Information provided by SEI Investments Management Corporation (SIMC). SIMC is the advisor to the models. SIMC provides nondiscretionary asset management services in the form of models to your Advisor. Your advisor may or may not utilize SIMC’s model investment recommendations when advising client accounts.

For those SEI products that employ a multi-manager structure, SIMC is responsible for overseeing the sub-advisers and recommending their hiring, termination, and replacement. This information should not be relied upon by the reader as research or investment advice. This information is for educational purposes only.

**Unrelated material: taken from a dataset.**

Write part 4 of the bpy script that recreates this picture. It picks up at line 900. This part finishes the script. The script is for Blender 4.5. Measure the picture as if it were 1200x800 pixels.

There are risks involved with investing, including loss of principal. Diversification may not protect against market risk. There is no assurance the goals of the Model will be met. The following risks may apply to the underlying investments:

International: International investments may involve risk of capital loss from unfavorable fluctuation in currency values, from differences in generally accepted accounting principles or from economic or political instability in other nations.

Emerging markets: Emerging markets involve heightened risks related to the same factors as well as increased volatility and lower trading volume.

Bonds: Bonds and bond funds are subject to interest rate risk and will decline in value as interest rates rise.

High-yield bonds: High-yield securities may be more volatile, be subject to greater levels of credit or default risk and may be less liquid and more difficult to sell at an advantageous time or price to value than higher-rated securities of similar maturity.

Multi-Asset Funds: Investing in Multi-Asset Funds is subject to the risks of the underlying assets. Asset allocation may not protect against market risk. Due to their investment strategies, these type of Funds may buy and sell securities frequently. The use of leverage can amplify the effects of market volatility on the Fund’s share price and may also cause the Fund to liquidate portfolio positions when it would not otherwise be advantageous to do so in order to satisfy its obligations.